A Covington spokesman declined to discuss the firm’s work on behalf of Takata or clarify whether the filings in the two separate bankruptcy cases tallied up different sets of fees.  In 2015, Takata tapped the firm to serve as co-lead counsel with Dechert in the growing air bag litigation.  In January, Takata reached a $1 billion criminal plea deal in Detroit with the U.S. Department of Justice related to its sale of defective air bags.  Court filings show that Dechert worked with Covington on that matter for Takata.

The July filing by Covington seeking to advise TK Holdings in its Chapter 11 case states that in the spring of 2016 the firm took over from Dechert as “lead counsel in all litigation matters arising from the air bag litigation.”  An attached declaration by Teel states that Covington partners, of counsel, senior counsel and special counsel are billing TK Holdings between $725 and $1,575 per hour for their services, associates between $455 and $700 an hour and staff attorneys at hourly rates ranging from $215 to $365.

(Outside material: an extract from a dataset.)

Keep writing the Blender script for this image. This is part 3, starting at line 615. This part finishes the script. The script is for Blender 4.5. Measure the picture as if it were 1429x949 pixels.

Covington’s Teel has taken the lead for the company in multidistrict civil litigation that it faces in Miami—and is now trying to stay with its dual bankruptcy filings.  The Chapter 15 filing Tuesday by Tokyo-based Takata and its affiliates Takata Kyushu Corp. and Takata Service Corp. lists Delaware’s Young Conaway Stargatt & Taylor and leading Japanese firm Nagashima Ohno & Tsunematsu as outside legal advisers.  Neither firm has yet filed billing statements with the bankruptcy court in Wilmington.

Weil, Gotshal & Manges, Delaware’s Richards, Layton & Finger and Nagashima Ohno have taken the lead for Auburn Hills, Michigan-based TK Holdings in its bankruptcy case, according to our previous reports, which noted that Weil had received payments totaling $19.1 million from Takata since August 2015.  Other firms that have since filed papers seeking to advise the debtor include Delaware’s Ashby & Geddes and Washington, D.C.’s Frankel & Wyron.  Dechert has not filed an appearance in the Chapter 11 case of TK Holdings or Takata’s Chapter 15 case.

Milbank, Tweed, Hadley & McCloy, national bankruptcy boutique Pachulski Stang Ziehl & Jones, Delaware’s Whiteford, Taylor & Preston, insurance law firm Gilbert and the Sakura Kyodo Law Offices in Tokyo are representing an official committee of unsecured creditors in the Chapter 11 case of TK Holdings.